SuSE/OpenSuSE is based on Slackware. 😀
No, it is not. It is independent.

I have been running Slackware for 15 years or more. I went from OS/2 Warp to it. I have tried others but always go back. I'm done distro hopping. I have never cared for Ubuntu. I like openSUSE LXDE on laptops with NVIDIA chips and commercial business machines and desktop builds for the most part.

Slackware is rock solid stable and you can install precisely what you want. I like to manually update dependencies is another reason I like it. I use the Xfce desktop. Total control.
 
No, it is not. It is independent.

I have been running Slackware for 15 years or more. I went from OS/2 Warp to it. I have tried others but always go back. I'm done distro hopping. I have never cared for Ubuntu. I like openSUSE LXDE on laptops with NVIDIA chips and commercial business machines and desktop builds for the most part.

Slackware is rock solid stable and you can install precisely what you want. I like to manually update dependencies is another reason I like it. I use the Xfce desktop. Total control.


SUSE has used Slackware in the past as their Base Distro (1994-1995). In 1996 they switched base packages to Jurix.

In 1998 Jurix went Defunct, and SUSE was SUSE based...

So, yes, SUSE is pretty much no longer considered to be a fork, but, thats how they started out, and its possible there may still be some 1992-1994 era Patrick Volkerding code in SUSE....
 
SUSE has used Slackware in the past as their Base Distro (1994-1995). In 1996 they switched base packages to Jurix.

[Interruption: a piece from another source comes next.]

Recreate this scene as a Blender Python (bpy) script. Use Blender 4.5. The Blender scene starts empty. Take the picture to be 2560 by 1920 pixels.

In 1998 Jurix went Defunct, and SUSE was SUSE based...

So, yes, SUSE is pretty much no longer considered to be a fork, but, thats how they started out, and its possible there may still be some 1992-1994 era Patrick Volkerding code in SUSE....
You are correct my friend.

I have the S.u.S.E. Linux 4.1 and may have older version on floppy (butt load of disks) as I recall but it was in German I think.